We do not call for people to love one another (though we are not opposed to that of course) rather we appeal to the workers of this and other countries to recognise their common class interest and to organise consciously and politically to gain the political power necessary to dispossess the owning class – to strip them of their right to own the means of life – and to put in its place a system of common ownership and democratic control of the means of wealth production – socialism.
Socialism will be a classless, propertyless and moneyless world community of production directly for use without the mediation of buying and selling. Nothing else will suffice. Abolition of class ownership will result in the abolition of conflicts of interest both between the owners and the non-owners and also between competing national groups of owners organised politically into armed nation states. We can conceive of no situation in which we would give our support to either side in any of capitalism’s armed struggles.
The role of the Socialist Party in helping bring socialism about is one of agitation and education. We are an instrument to be used by a conscious working class once the need for a revolutionary social change is recognised. Because they don’t stand for socialism, we are “hostile to every other Party”, even to those which claim to have socialism as their goal.
Much of our argument with the left-wing revolves around their demands for reforms. Most radical left-wing parties say (or in the case of the Labour Party used to say) that their goal is “socialism“. However they also pursue reforms of capitalism as “stepping stones” to socialism. Any political party doing this soon find themselves saddled with the problems inevitably associated with the running of capitalism.

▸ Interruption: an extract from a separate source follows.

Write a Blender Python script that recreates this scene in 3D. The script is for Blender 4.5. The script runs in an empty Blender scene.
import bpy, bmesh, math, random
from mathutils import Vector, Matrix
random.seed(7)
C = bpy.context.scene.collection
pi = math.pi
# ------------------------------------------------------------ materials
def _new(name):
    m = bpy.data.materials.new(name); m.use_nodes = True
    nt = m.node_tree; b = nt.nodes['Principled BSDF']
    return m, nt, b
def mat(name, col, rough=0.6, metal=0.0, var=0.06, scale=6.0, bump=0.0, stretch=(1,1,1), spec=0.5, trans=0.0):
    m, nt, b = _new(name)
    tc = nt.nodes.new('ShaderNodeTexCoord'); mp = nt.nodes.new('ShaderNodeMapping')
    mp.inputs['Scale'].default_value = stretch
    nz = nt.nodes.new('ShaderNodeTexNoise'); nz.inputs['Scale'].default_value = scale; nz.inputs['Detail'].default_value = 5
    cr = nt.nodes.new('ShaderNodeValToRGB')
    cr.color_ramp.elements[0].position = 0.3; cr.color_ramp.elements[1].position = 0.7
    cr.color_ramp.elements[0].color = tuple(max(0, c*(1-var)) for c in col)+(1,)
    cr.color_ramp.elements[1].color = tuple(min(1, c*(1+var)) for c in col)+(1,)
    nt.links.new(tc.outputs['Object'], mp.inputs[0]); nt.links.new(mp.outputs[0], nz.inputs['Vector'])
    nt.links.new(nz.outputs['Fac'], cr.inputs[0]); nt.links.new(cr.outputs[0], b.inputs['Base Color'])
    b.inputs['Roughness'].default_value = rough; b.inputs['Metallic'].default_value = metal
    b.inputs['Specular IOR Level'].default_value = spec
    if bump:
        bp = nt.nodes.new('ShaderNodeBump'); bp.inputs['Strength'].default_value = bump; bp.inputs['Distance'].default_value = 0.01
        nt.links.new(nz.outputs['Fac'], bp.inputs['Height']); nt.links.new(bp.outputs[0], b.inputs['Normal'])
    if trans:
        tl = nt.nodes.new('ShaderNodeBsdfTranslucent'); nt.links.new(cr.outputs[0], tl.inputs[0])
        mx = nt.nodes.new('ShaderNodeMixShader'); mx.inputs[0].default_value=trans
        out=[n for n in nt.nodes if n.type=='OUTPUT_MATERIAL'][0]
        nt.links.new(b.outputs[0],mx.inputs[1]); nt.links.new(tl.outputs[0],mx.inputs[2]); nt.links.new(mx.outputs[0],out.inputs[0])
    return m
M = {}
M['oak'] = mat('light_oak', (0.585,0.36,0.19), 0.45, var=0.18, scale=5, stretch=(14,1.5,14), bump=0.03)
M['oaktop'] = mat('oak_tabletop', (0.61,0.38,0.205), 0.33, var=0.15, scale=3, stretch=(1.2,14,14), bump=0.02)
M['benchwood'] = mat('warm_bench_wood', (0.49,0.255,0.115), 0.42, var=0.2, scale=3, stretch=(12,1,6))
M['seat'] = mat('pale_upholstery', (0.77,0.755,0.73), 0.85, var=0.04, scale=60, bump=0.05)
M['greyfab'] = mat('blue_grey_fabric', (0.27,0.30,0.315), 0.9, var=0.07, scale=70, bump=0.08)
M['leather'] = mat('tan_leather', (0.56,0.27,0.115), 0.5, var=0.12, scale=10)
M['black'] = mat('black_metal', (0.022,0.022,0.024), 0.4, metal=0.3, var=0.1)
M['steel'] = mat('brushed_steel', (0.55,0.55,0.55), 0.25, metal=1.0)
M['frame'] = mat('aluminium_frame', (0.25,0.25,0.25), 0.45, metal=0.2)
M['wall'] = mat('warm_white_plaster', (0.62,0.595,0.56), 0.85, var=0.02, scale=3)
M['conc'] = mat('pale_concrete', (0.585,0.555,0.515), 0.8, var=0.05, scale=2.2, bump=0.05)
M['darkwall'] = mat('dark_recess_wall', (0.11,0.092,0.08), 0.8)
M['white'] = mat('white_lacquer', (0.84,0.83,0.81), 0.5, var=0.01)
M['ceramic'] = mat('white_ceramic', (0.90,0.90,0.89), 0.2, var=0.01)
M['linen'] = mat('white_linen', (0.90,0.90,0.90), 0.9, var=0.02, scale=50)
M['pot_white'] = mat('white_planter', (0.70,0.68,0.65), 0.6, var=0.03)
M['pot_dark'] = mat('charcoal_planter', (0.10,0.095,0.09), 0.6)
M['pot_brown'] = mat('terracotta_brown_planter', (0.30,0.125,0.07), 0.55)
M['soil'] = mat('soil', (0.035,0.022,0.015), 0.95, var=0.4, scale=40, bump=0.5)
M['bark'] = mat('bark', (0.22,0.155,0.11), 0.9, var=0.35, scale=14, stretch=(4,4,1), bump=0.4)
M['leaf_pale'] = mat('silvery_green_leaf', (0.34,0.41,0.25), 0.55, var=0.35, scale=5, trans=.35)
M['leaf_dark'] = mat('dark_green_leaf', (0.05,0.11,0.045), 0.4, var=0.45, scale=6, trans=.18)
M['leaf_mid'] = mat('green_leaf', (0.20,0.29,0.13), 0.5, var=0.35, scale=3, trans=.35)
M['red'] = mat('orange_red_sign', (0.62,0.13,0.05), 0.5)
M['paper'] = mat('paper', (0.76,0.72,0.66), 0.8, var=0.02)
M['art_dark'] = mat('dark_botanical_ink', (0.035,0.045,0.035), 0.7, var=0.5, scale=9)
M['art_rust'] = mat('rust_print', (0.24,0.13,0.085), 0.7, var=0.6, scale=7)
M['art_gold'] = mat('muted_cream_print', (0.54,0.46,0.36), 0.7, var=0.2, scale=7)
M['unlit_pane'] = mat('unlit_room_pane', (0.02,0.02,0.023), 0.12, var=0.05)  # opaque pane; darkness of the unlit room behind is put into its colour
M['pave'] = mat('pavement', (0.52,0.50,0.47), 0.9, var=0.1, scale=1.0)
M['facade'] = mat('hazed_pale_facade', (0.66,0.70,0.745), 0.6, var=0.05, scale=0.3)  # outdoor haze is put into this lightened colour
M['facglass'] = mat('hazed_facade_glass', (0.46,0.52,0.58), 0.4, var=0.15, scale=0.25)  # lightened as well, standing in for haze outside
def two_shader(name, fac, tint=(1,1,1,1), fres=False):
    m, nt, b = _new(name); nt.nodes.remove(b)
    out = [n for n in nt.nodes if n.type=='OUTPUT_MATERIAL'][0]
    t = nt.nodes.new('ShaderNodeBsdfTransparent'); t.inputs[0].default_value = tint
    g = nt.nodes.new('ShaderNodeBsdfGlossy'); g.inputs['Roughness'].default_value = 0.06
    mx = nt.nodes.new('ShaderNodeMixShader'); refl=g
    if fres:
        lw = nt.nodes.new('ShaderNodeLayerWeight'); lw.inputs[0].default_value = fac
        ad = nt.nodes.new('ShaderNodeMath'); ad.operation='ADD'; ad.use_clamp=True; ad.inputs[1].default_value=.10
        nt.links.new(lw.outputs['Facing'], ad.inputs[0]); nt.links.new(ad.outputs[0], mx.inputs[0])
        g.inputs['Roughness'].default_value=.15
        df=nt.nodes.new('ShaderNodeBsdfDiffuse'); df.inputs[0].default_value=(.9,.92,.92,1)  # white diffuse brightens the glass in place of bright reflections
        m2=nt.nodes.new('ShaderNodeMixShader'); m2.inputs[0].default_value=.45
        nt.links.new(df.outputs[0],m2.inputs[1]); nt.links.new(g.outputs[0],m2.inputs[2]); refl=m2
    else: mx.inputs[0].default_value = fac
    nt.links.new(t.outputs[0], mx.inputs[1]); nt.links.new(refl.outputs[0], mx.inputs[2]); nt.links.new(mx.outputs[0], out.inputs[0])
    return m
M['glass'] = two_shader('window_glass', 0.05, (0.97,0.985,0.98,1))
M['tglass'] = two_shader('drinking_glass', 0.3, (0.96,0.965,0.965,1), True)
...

In an article written in the Journal of Modern History on the eve of the Second World War the historian Harry J. Marks dealt with the collapse of the German Social Democratic Party as a revolutionary party in 1914. He encapsulated and highlighted the dangers to a working class movement inherent in the pursuit of reforms. The author wrote that:
“By accepting the policy of the German Government on August 4, 1914, as fundamentally its own, the role of this enormous organisation as an independent factor in world history sank to insignificance and became no more than that of a cog to gear the labour movement into the German war machine.” (Harry J. Marks: ‘Sources of Reformism in the SDP of Germany 1890-1914.’ Journal of Modern History XI (1939) p. 334.)Our hostility therefore is no mere semantic quibble. It goes to the heart of our case against adopting the “something now” approach to problems, including the problem of war. Unlike those on the left who are choosy as to which wars they object to, we in the Socialist Party are against all of capitalism’s wars. Nor do we single out one or two aspects of war – atomic weapons, or land mines, or poison gas, or the use of child soldiers – we oppose the system that give rise to these things.
Both the established capitalist class and those intent on joining them by force of arms need these weapons to defend and advance their interests against threats from competing groups of capitalists also armed to the teeth to defend their interests. The working class on the other hand have no such interests to defend. The workers have no country. What they do have is a common interest in making the world the common heritage of all who live in it.